LOL. You didn't do well in chemistry I take it. At the moment you complete a 50% water change, you have successfully reduced the concentrations of things that are not replenished by your salt mix by half.

Reasons why water changes might not be successful in keeping nitrate levels down?
- Its being created faster then you are removing it via water changes - solution- do more/large wc's, or better yet, find the nutrient sink and fix it.

-You have contaminants in your source water. Maybe your water plant uses chloramines instead of elemental chlorine which a lot do now. If your RO is not setup to handle this, it could get in your tank.

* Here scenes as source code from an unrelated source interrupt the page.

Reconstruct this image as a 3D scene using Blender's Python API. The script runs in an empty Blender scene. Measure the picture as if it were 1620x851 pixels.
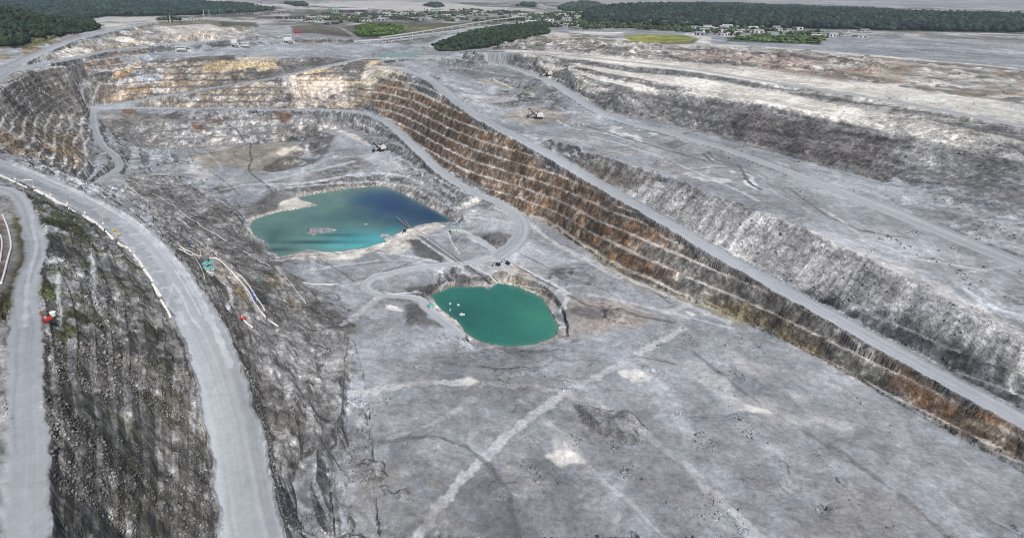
import bpy, bmesh, math, random
import numpy as np
from mathutils import Vector, Matrix

# ------------------------------------------------------------------ camera, world, sun, exposure
SC = bpy.context.scene
COL = SC.collection
FPX, PITCH, CAMH = 942.0, math.radians(16.7), 340.0
cam_d = bpy.data.cameras.new('camera')
cam = bpy.data.objects.new('camera', cam_d)
COL.objects.link(cam)
cam.location = (0, 0, CAMH)
cam.rotation_euler = (math.pi / 2 - PITCH, 0, 0)
cam_d.sensor_width = 36.0
cam_d.lens = 36.0 * FPX / 1620.0
cam_d.shift_x = (810 - 600) / 1620.0
cam_d.shift_y = -(425.5 - 258) / 1620.0
cam_d.clip_start = 5.0
cam_d.clip_end = 120000.0
SC.camera = cam

SUN_EL, SUN_AZ = math.radians(50), math.radians(166)      # azimuth measured from +Y (view direction) clockwise
world = bpy.data.worlds.new('World')
SC.world = world
world.use_nodes = True
wn = world.node_tree.nodes
sky = wn.new('ShaderNodeTexSky')
sky.sky_type = 'NISHITA'
sky.sun_disc = False
sky.sun_elevation = SUN_EL
sky.sun_rotation = SUN_AZ
sky.air_density = 1.0
sky.dust_density = 3.0
world.node_tree.links.new(sky.outputs[0], wn['Background'].inputs[0])
wn['Background'].inputs[1].default_value = 0.068
sun_d = bpy.data.lights.new('sun', 'SUN')
sun_d.energy = 4.3
sun_d.angle = math.radians(1.0)
sun_d.color = (1.0, 0.97, 0.93)
sun = bpy.data.objects.new('sun', sun_d)
COL.objects.link(sun)
sdir = Vector((math.sin(SUN_AZ) * math.cos(SUN_EL), math.cos(SUN_AZ) * math.cos(SUN_EL), math.sin(SUN_EL)))
sun.rotation_euler = sdir.to_track_quat('Z', 'Y').to_euler()
sun.location = (0, 0, 900)
SC.view_settings.view_transform = 'Standard'
SC.view_settings.look = 'None'
SC.view_settings.exposure = 0.0
SC.view_settings.gamma = 1.0
SC.cycles.use_denoising = False
SC.cycles.filter_width = 1.1
SC.cycles.sample_clamp_indirect = 3.0
SC.cycles.caustics_reflective = False
SC.cycles.max_bounces = 4
SC.cycles.diffuse_bounces = 2

rng = np.random.default_rng(7)
random.seed(7)
f32 = np.float32

# ------------------------------------------------------------------ survey: photo point + height -> place in the world
CP, SP = math.cos(PITCH), math.sin(PITCH)
def ray(x, y):
    a = (x - 600) / FPX
    b = -(y - 258) / FPX
    return np.array([a, CP + b * SP, -SP + b * CP])
def W(x, y, z):
    d = ray(x, y)
    return np.array([0, 0, CAMH]) + d * ((z - CAMH) / d[2])

# ------------------------------------------------------------------ noise
_T = np.random.default_rng(11).random((256, 256)).astype(f32)
def vn(x, y, s=0):
    x = np.asarray(x, dtype=np.float64) + s * 37.31
    y = np.asarray(y, dtype=np.float64) + s * 91.7
    xi = np.floor(x); yi = np.floor(y)
    u = (x - xi).astype(f32); v = (y - yi).astype(f32)
    xi = xi.astype(np.int64); yi = yi.astype(np.int64)
    u = u * u * (3 - 2 * u); v = v * v * (3 - 2 * v)
    x0 = xi & 255; x1 = (xi + 1) & 255; y0 = yi & 255; y1 = (yi + 1) & 255
    a = _T[x0, y0]; b = _T[x1, y0]; c = _T[x0, y1]; d = _T[x1, y1]
    return (a + (b - a) * u) * (1 - v) + (c + (d - c) * u) * v
_R = (math.cos(0.7), math.sin(0.7))
def fbm(x, y, sc, o=4, s=0, g=0.5):
    """-1..1, sc = size in metres of the largest lump"""
    x = x / sc; y = y / sc
    t = 0; a = 1.0; n = 0
    for i in range(o):
        t = t + a * (vn(x, y, s + i) * 2 - 1)
        n += a; a *= g
        x, y = (x * _R[0] - y * _R[1]) * 2.03, (x * _R[1] + y * _R[0]) * 2.03
    return t / n * 1.5
def ss(a, b, x):
    t = np.clip((x - a) / (b - a), 0, 1)
    return t * t * (3 - 2 * t)

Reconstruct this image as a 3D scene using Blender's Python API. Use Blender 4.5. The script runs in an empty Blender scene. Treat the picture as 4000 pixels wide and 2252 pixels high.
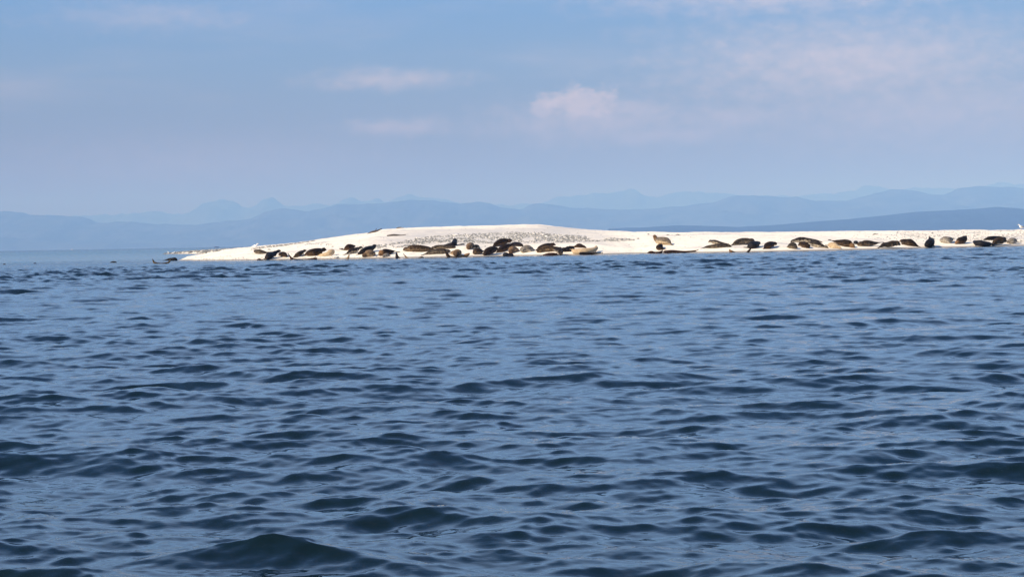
import bpy, math, random
import numpy as np
from mathutils import Matrix, Vector

# ------------------------------------------------------------------ camera
F = 7680.0                      # focal length in pixels of the 4000 px wide photograph
CAM_H = 0.87                    # eye height above the water (a kayak)
PITCH, ROLL = math.radians(1.364), math.radians(1.02)
scene = bpy.context.scene
C = scene.collection
cam_data = bpy.data.cameras.new("camera")
cam_data.sensor_width = 36.0
cam_data.lens = 36.0 * F / 4000.0
cam_data.clip_start = 0.1
cam_data.clip_end = 120000.0
cam = bpy.data.objects.new("camera", cam_data)
C.objects.link(cam)
ROT = Matrix.Rotation(math.pi / 2 - PITCH, 3, 'X') @ Matrix.Rotation(-ROLL, 3, 'Z')
cam.matrix_world = Matrix.Translation((0, 0, CAM_H)) @ ROT.to_4x4()
scene.camera = cam

# ------------------------------------------------------------------ sun, sky, exposure
SUN_EL, SUN_AZ = math.radians(33), math.radians(232)      # azimuth clockwise from +Y: behind the camera, to the left
sun_dir = Vector((math.sin(SUN_AZ) * math.cos(SUN_EL), math.cos(SUN_AZ) * math.cos(SUN_EL), math.sin(SUN_EL)))
sl = bpy.data.lights.new("sun", 'SUN')
sl.energy = 4.9
sl.angle = math.radians(0.6)
sl.color = (1.0, 0.87, 0.70)
sun = bpy.data.objects.new("sun", sl)
sun.rotation_euler = sun_dir.to_track_quat('Z', 'Y').to_euler()
C.objects.link(sun)
scene.view_settings.view_transform = 'Standard'
scene.view_settings.look = 'None'
scene.view_settings.exposure = 0.50
scene.view_settings.gamma = 1.0
scene.cycles.max_bounces = 6
scene.cycles.volume_bounces = 1
scene.cycles.sample_clamp_indirect = 4.0
scene.cycles.use_denoising = True

world = bpy.data.worlds.new("World")
scene.world = world
world.use_nodes = True
wt = world.node_tree
wt.nodes.clear()


class NT:
    """small helper to write node trees as expressions"""
    def __init__(s, tree): s.t = tree
    def n(s, typ, **kw):
        nd = s.t.nodes.new(typ)
        for k, v in kw.items(): setattr(nd, k, v)
        return nd
    def put(s, sock, v):
        if isinstance(v, bpy.types.NodeSocket): s.t.links.new(v, sock)
        else: sock.default_value = v
    def m(s, op, a, b=None, c=None, clamp=False):
        nd = s.n('ShaderNodeMath', operation=op, use_clamp=clamp)
        s.put(nd.inputs[0], a)
        if b is not None: s.put(nd.inputs[1], b)
        if c is not None: s.put(nd.inputs[2], c)
        return nd.outputs[0]
    def mix(s, f, a, b, mode='MIX'):
        nd = s.n('ShaderNodeMix', data_type='RGBA', blend_type=mode)
        s.put(nd.inputs[0], f); s.put(nd.inputs[6], a); s.put(nd.inputs[7], b)
        return nd.outputs[2]
    def xyz(s, x, y, z):
        nd = s.n('ShaderNodeCombineXYZ')
        s.put(nd.inputs[0], x); s.put(nd.inputs[1], y); s.put(nd.inputs[2], z)
        return nd.outputs[0]
    def noise(s, vec, scale, detail=4, rough=0.55, dist=0.0):
        nd = s.n('ShaderNodeTexNoise')
        s.put(nd.inputs['Vector'], vec); nd.inputs['Scale'].default_value = scale
        nd.inputs['Detail'].default_value = detail; nd.inputs['Roughness'].default_value = rough
        nd.inputs['Distortion'].default_value = dist
        return nd.outputs['Fac']
    def ramp(s, f, stops):
        nd = s.n('ShaderNodeValToRGB')
        s.put(nd.inputs[0], f)
        el = nd.color_ramp.elements
        while len(el) < len(stops): el.new(0.5)
        for e, (p, c) in zip(el, stops):
            e.position = p; e.color = (c[0], c[1], c[2], 1) if not isinstance(c, (int, float)) else (c, c, c, 1)
        return nd.outputs[0]
    def rng(s, v, a, b, c=0.0, d=1.0, smooth=True):
        nd = s.n('ShaderNodeMapRange', interpolation_type='SMOOTHSTEP' if smooth else 'LINEAR')
        s.put(nd.inputs[0], v)
        for i, x in enumerate((a, b, c, d)): nd.inputs[1 + i].default_value = x
        return nd.outputs[0]


W = NT(wt)
sky = W.n('ShaderNodeTexSky', sky_type='NISHITA', sun_disc=False, sun_elevation=SUN_EL, sun_rotation=SUN_AZ,
          altitude=0.0, air_density=1.0, dust_density=0.6, ozone_density=2.0)
tc = W.n('ShaderNodeTexCoord')
sep = W.n('ShaderNodeSeparateXYZ')
wt.links.new(tc.outputs['Generated'], sep.inputs[0])
az = W.m('MULTIPLY', W.m('ARCTAN2', sep.outputs[0], sep.outputs[1]), 57.2958)       # degrees, 0 = ahead
el = W.m('MULTIPLY', W.m('ARCSINE', sep.outputs[2]), 57.2958)                       # degrees above the horizon
NISHITA_K = 0.10
base = W.mix(1.0, sky.outputs[0], (NISHITA_K,) * 3 + (1,), 'MULTIPLY')
# summer smoke haze low in the air veils the clear sky (linear radiances); higher up the ramp is shaped to light the water
veil_and_fill = W.ramp(W.m('DIVIDE', el, 90.0, clamp=True),
              [(0.0, (0.19, 0.09, 0.01)), (0.03, (0.160, 0.135, 0.060)), (0.057, (0.145, 0.212, 0.320)), (0.087, (0.105, 0.240, 0.510)),
               (0.12, (0.28, 0.51, 0.98)), (0.25, (0.32, 0.54, 1.0)), (0.42, (0.07, 0.18, 0.48)), (1.0, (0.06, 0.13, 0.33))])  # bright middle band, out of view, added to brighten the water's reflections
vf = W.rng(el, 20.0, 80.0, 0.92, 0.50)
col = W.mix(vf, base, veil_and_fill)
# thin cloud: streaks stretched along the horizon
cv = W.xyz(W.m('MULTIPLY', az, 0.10), W.m('MULTIPLY', el, 0.62), 3.7)
wob = W.noise(W.xyz(W.m('MULTIPLY', az, 1.5), W.m('MULTIPLY', el, 2.6), 1.0), 1.0, 7, 0.62)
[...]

If you are not using RO, then it is definitely getting into your tank.

- Your 50% water change is a series of 10% water changes. Lots of people think that 5 10% water changes are equivalent to 1 50% water change. But the math says differently. If you start at 50ppm nitrates, and change 50% of water with 0 nitrates, you end up with 25. Easy math. If you do 5 10% changes, 1st one gives you a 10% reduction of 5 to 45ppm, next drops it to 40.5, 3rd to 36.45, 4th to 32.8, 5th to 29.5. Take that out to "100%" with another 5 changes only gets you to 17.4 vs a true single instantaneous 100% change gets you to an obvious 0.


Im sure there are more reasons, but these are the obvious ones.
 
+1 water changes work lmao! All you need to keep a fish alive is a box, salty water, a heater, a pump and more WC's than im willing to do.

This is bs if I've ever read it. My betta didn't last a week in my tank and I was swaping out salt water every other day when he looked distressed.
 
Nitrate from original setup sounds like maybe a ro/di problem. Worth asking---is this ro/di water?
 
Am I crazy or has he not posted his readings? I'm curious to what "too high" means

They have not come back to respond to any questions/comments since the original post..
So yes there are lots of assumptions,etc... being thrown around along with some goofy comments from others.